Mark Crispin <M...@CAC.Washington.EDU> writes:
>On Tue, 6 Apr 2004, Neil W Rickert wrote:
>> The responsibility is with the authors of pine, who consistently and
>> stubbornly refuse to change this.
>We consistently and stubbornly follow the published (and POSIX-compliant)
>specification for the host name routines in the C library instead of an
>incorrect understanding (debunked 15+ years ago) of these routines.
>Certain individuals believe that the fully-qualified domain name is
>obtained by appending the results of the (non-POSIX) getdomainname() call
>to the official name returned by gethostbyname().

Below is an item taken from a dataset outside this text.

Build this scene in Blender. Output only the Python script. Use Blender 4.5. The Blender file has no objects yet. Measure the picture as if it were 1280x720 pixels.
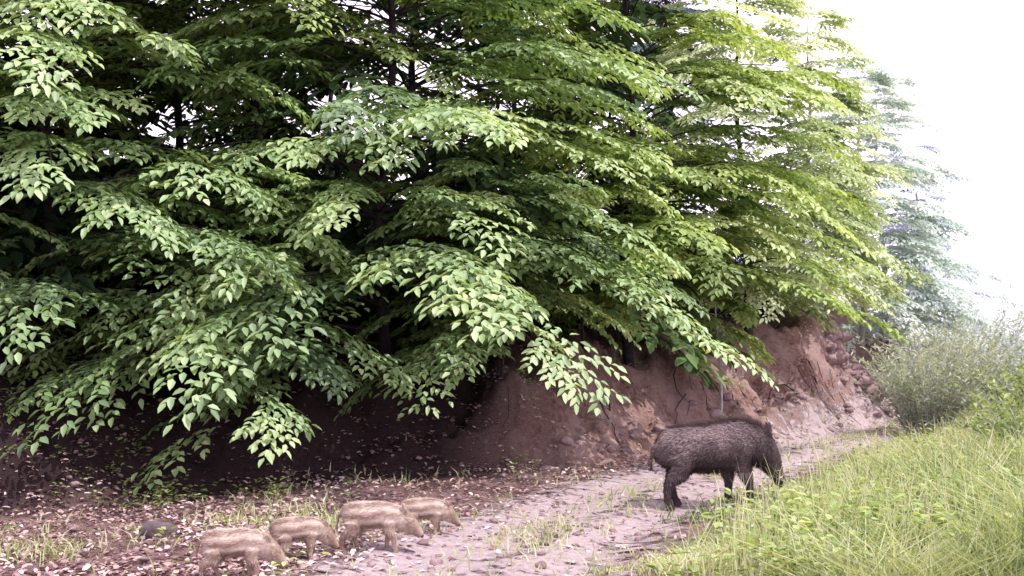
import bpy, math
import numpy as np
from mathutils import Vector
rng=np.random.default_rng(7)
sc=bpy.context.scene
TAU=2*math.pi
# ------------------------------------------------------------ helpers
def sstep(a,b,x):
    t=np.clip((x-a)/(b-a),0,1); return t*t*(3-2*t)
def _h(i,j,s):
    v=np.sin(i*127.1+j*311.7+s*74.7)*43758.5453
    return v-np.floor(v)
def vn(x,y,f,s=0):
    x=np.asarray(x,float)*f; y=np.asarray(y,float)*f
    i=np.floor(x); j=np.floor(y); u=x-i; v=y-j
    u=u*u*(3-2*u); v=v*v*(3-2*v)
    return (_h(i,j,s)*(1-u)+_h(i+1,j,s)*u)*(1-v)+(_h(i,j+1,s)*(1-u)+_h(i+1,j+1,s)*u)*v-.5
def sdist(x,y,P):
    best=np.full(np.shape(x),1e9); sg=np.ones(np.shape(x))
    for a,b in zip(P[:-1],P[1:]):
        tx,ty=b[0]-a[0],b[1]-a[1]; L2=tx*tx+ty*ty
        t=np.clip(((x-a[0])*tx+(y-a[1])*ty)/L2,0,1)
        dx=x-a[0]-t*tx; dy=y-a[1]-t*ty
        d=np.hypot(dx,dy); s=np.sign(tx*(y-a[1])-ty*(x-a[0]))
        m=d<best; best=np.where(m,d,best); sg=np.where(m,s,sg)
    return best*sg
TOE=[(-300,-30),(-22,4),(-9,8.2),(-4.7,10.2),(-3.2,11.7),(-1.3,12.8),(0.8,13.9),(2.6,16.6),(5.2,20),(7.8,24),(11.5,31),(17.5,44),(30,70),(80,180),(260,600)]
TRK=[(-1.6,-20),(-0.9,3),(-0.35,7),(0.55,9.6),(2.2,12.9),(4.6,17.3),(7.6,22.2),(10.9,28.6),(17.2,41),(29,64),(82,176),(266,600)]
def terrain(x,y):
    x=np.asarray(x,float); y=np.asarray(y,float)
    d=sdist(x,y,TOE)+vn(x,y,1.1,3)*.6+vn(x,y,3.1,4)*.25
    hb=.85+.4*sstep(-2,2,x)+.75*sstep(4.,7,x)*(1-sstep(12,18,x))
    bank=sstep(-.2,1.6,d)*hb*(1+.45*vn(x,y,.9,8))
    dd=np.maximum(d-.9,0)
    hill=15*(1-np.exp(-dd*.42/15))
    on=sstep(-.1,.4,d)
    rough=on*(vn(x,y,2.3,5)*.32+vn(x,y,6,6)*.20+vn(x,y,13,7)*.09)
    r=-sdist(x,y,TRK)
    verge=.26*sstep(.8,3.4,r)-.05*np.clip(r-9,0,120)
    ruts=-.05*np.exp(-((np.abs(r)-.55)/.22)**2)
    g=vn(x,y,.6,1)*.09+vn(x,y,2,2)*.045
    return bank+hill+rough+verge+ruts+g
def obj(name,me,mats=(),parent=None):
    o=bpy.data.objects.new(name,me); sc.collection.objects.link(o)
    for m in mats: me.materials.append(m)
    if parent: o.parent=parent
    return o
def mesh_np(name,V,F,mi=None,smooth=False,attrs=None):
    V=np.ascontiguousarray(V,dtype=np.float32); F=np.ascontiguousarray(F,dtype=np.int32)
    me=bpy.data.meshes.new(name); k=F.shape[1]
    me.vertices.add(len(V)); me.vertices.foreach_set('co',V.ravel())
    me.loops.add(F.size); me.loops.foreach_set('vertex_index',F.ravel())
    me.polygons.add(len(F)); me.polygons.foreach_set('loop_start',np.arange(len(F),dtype=np.int32)*k)
    if mi is not None: me.polygons.foreach_set('material_index',np.asarray(mi,dtype=np.int32))
    me.update(calc_edges=True)
    if smooth: me.polygons.foreach_set('use_smooth',np.ones(len(F),dtype=bool))
    if attrs:
        for n,a in attrs.items():
            at=me.attributes.new(n,'FLOAT','POINT'); at.data.foreach_set('value',np.asarray(a,dtype=np.float32))
    me.update(); return me
class B:
    def __init__(s): s.V=[];s.F=[];s.M=[];s.A=[];s.n=0
    def add(s,V,F,m=0,a=0.):
        s.V.append(V); s.F.append(F+s.n); s.M.append(np.full(len(F),m)); s.A.append(np.broadcast_to(np.asarray(a,float),(len(V),)).copy()); s.n+=len(V)
    def tube(s,P,R,k=5,m=0,a=0.):
        P=np.asarray(P,float); R=np.asarray(R,float); T=np.gradient(P,axis=0); T/=np.linalg.norm(T,axis=1)[:,None]+1e-9
        up=np.where(np.abs(T[:,2:3])>.9,np.array([[1.,0,0]]),np.array([[0,0,1.]]))
        S=np.cross(T,up); S/=np.linalg.norm(S,axis=1)[:,None]+1e-9; U=np.cross(S,T)
        an=np.arange(k)*TAU/k
        V=(P[:,None]+R[:,None,None]*(np.cos(an)[None,:,None]*S[:,None]+np.sin(an)[None,:,None]*U[:,None])).reshape(-1,3)
        i=np.arange(len(P)-1)[:,None]*k; j=np.arange(k)[None]; jn=(j+1)%k
        F=np.stack([i+j,i+jn,i+k+jn,i+k+j],-1).reshape(-1,4); s.add(V,F,m,a)
    def leaves(s,p,d,n,L,W,m=0,a=0.,fold=.14,droop=.12):
        N=len(p); d=d/(np.linalg.norm(d,axis=1)[:,None]+1e-9)
        sd=np.cross(n,d); sd/=np.linalg.norm(sd,axis=1)[:,None]+1e-9; n=np.cross(d,sd)
        L=np.broadcast_to(L,(N,))[:,None]; W=np.broadcast_to(W,(N,))[:,None]
        v=np.empty((N,6,3))
        v[:,0]=p; v[:,1]=p+d*L*.34+sd*W*.48+n*W*fold; v[:,2]=p+d*L*.7+sd*W*.36+n*(W*fold-L*droop*.5)
        v[:,3]=p+d*L-n*L*droop; v[:,4]=p+d*L*.7-sd*W*.36+n*(W*fold-L*droop*.5); v[:,5]=p+d*L*.34-sd*W*.48+n*W*fold
        b=np.arange(N)[:,None]*6
        F=np.concatenate([b+np.array([[0,1,2,3]]),b+np.array([[0,3,4,5]])],0)
        a=np.broadcast_to(a,(N,))+rng.normal(0,.13,N)+vn(p[:,0]+p[:,2]*.7,p[:,1]-p[:,2]*.9,1.1,90)*.35
        s.add(v.reshape(-1,3),F,m,np.repeat(a,6))
    def mesh(s,name,smooth=False):
        return mesh_np(name,np.concatenate(s.V),np.concatenate(s.F),np.concatenate(s.M),smooth,{'tint':np.concatenate(s.A)})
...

I wouldn't recommend that. What is returned by getdomainname() is a
local administrative domain, which may or may not be appropriate for
mail msgids.
>The correct remedy is to put the fully-qualified domain name first in all
>host table entries.
Mark's suggested remedy would have no effect here, since the hosts
table is not normally consulted.
The correct remedy is to have this configurable in pine.conf.
> That way, gethostbyname() always returns the FQDN,
Only if gethostbyname() uses "/etc/hosts".
Even where /etc/hosts is consulted, Mark's "solution" is not
necessarily the correct solution. A system might be a member of a
private network, in addition to having an internet connection. There
might be good local reasons for "/etc/hosts" to list a private
administrative name, rather than the DNS name, yet to prefer the DNS
domain name in the msgid.
>Neil Rickert's patch makes gethostbyname() only use the DNS and never the
>local host table.
I would not recommend my change at sites where DNS is not used.
However, Mark's criticism does not stand up to scrutiny. Here is the
msgid generated this morning on a system not listed in DNS, but using
my change when building pine:
Message-id: <Pine.GSO.4.58.04...@kr.cs.niu.edu>
It certainly did not get that from DNS.